Infine devo ammettere che il governo attuale è davvero controverso. Non mi dilungherò al riguardo per non sbilanciarmi, ma invito tutti ad informarsi presso fonti più attendibili.
In definitiva posso tranquillamente dire che qui funziona tutto a dovere. Questa nazione è in crescita perché vuole crescere, anche se tra mille difficoltà, e questo è stupefacente se si pensa a cosa era ridotta la Polonia dopo l’occupazione sovietica (soltanto una trentina di anni orsono). Mi piace pensare che se qualcosa non funziona nella macchina burocratica polacca, beh, almeno loro hanno una buona scusa.

Andarsene: un piacere o una necessità?

Andarsene ormai è un misto di piacere e necessità. Siamo sinceri: restare in Italia è possibile e richiede mille sacrifici. Tutto sta nel capire quanto si voglia dare via per un sogno che, alla lunga, potrebbe realizzarsi ma in maniera spesso deviata ed esacerbante.
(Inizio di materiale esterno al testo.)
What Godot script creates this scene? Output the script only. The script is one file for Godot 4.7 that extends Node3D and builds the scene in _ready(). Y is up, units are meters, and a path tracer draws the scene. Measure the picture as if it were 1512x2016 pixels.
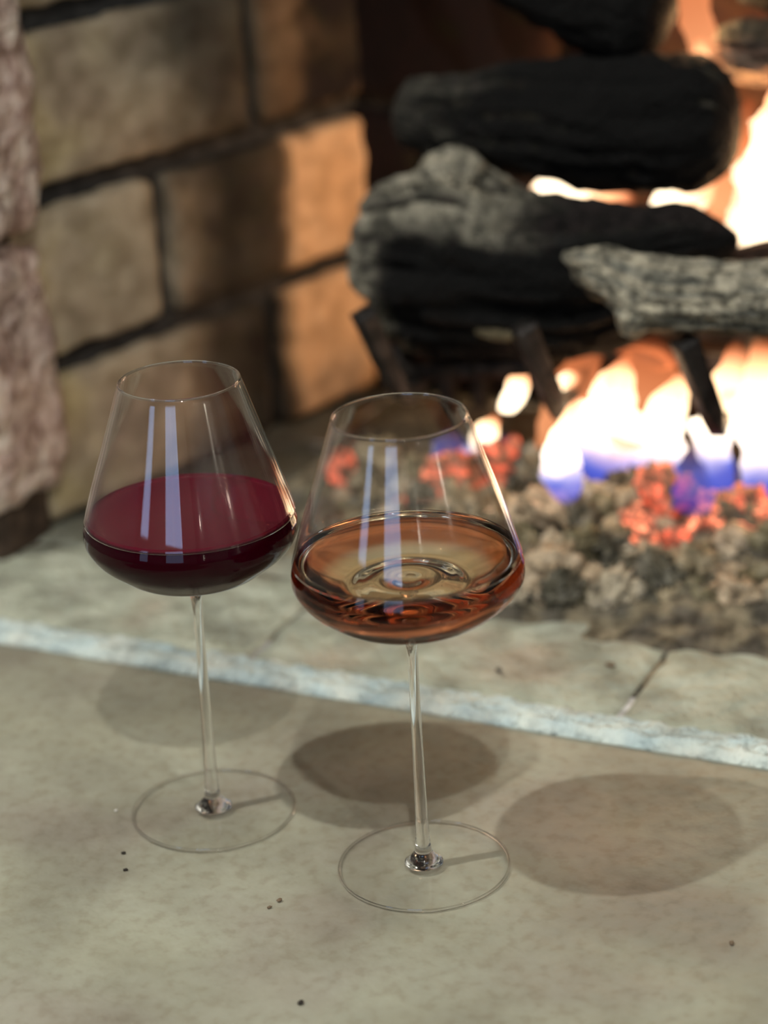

Che consigli darebbe a chi vuole fare un’esperienza simile alla sua?

Se si ha desiderio di andare a vivere in un altro Paese, lo SVE è a mio modesto parere il metodo migliore per iniziare: in questo modo si può sperimentare una vita pienamente integrata nella società scelta, focalizzando la propria attenzione sul modello di vita proposto senza dover perdere la testa dietro alla burocrazia locale (di ciò se ne occuperà l’organizzazione ospitante); inoltre in progetti come questo si lavora seguendo le proprie passioni e i propri talenti: in questo modo i contatti di lavoro verranno quasi da sé, permettendo al singolo individuo di iniziare a progettare seriamente una permanenza lavorativa nella nazione scelta.

Vorrebbe restare a vivere in Polonia?

Sinceramente no. Molti di noi hanno già scelto di restare alla fine del progetto, trovando lavoro e sistemazione assicurati. Personalmente voglio continuare a girare il mondo, in sostanza perché non voglio accontentarmi. Probabilmente proverò la Danimarca, ma quasi sicuramente non resterò in Italia per tutta la vita. Tuttavia non escludo mai questa possibilità, seppur remota, ed invito tutti a fare lo stesso.